Because the connection of the engineer with his completed design is so enduring and the connection with his use of method so fleeting, a person insists he is an engineer based on what he produces, irrespective of how he goes about it, instead of insisting that he is an engineer based on how he goes about it, irrespective of what he produces. In a similar fashion, the historian uses the existence of dams on the Nile, irrigation canals in various parts of the ancient world, gunpowder, and pottery to infer the existence of engineers and craftspersons in past civilizations. But behind each chemical, each road, each pot hides the common activity that brought it into being. It is to this unity of method that we must look to see the engineer in every man.

So while Koen would have us see each person as an engineer, Petroski [2] tells us that there are distinct differences between engineer and scientist:

Although there may be commonalities in principle and similarities in method, neither science nor engineering can completely subsume the other.

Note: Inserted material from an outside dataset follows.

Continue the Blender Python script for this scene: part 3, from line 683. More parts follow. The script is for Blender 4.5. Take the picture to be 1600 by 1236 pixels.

This is not to say the self-declared or designated scientists cannot do engineering, or that engineers cannot do science, In fact, it may be precisely because they each can and do participate in each other’s defining activities that scientists and engineers—and hence science and engineering—are so commonly confused.

And perhaps most disheartening, is the assessment of Williams [3] that:

… the establishment of an autonomous engineering profession oriented toward ideals of broad social responsibility … has not happened and is not going to happen.”

At the very least, engineering is a “niche-y” profession. My experience has been that no two engineers carry out the same duties, even if they work for the same company. So my quest continues; I’ll keep reading, and attempting to sift out commonalities among the world’s multitude of engineering roles!

Footnotes

1. Koen, B. V. (2003). Discussion of the method: Conducting the engineer’s approach to problem solving (Vol. 198). New York: Oxford University Press, p 8.
2. Petroski, H. (2011). The essential engineer: Why science alone will not solve our global problems. Vintage Books USA, p 26.
3. Williams, R. (2002). Retooling: A historian confronts technological change. MIT Press, p 80.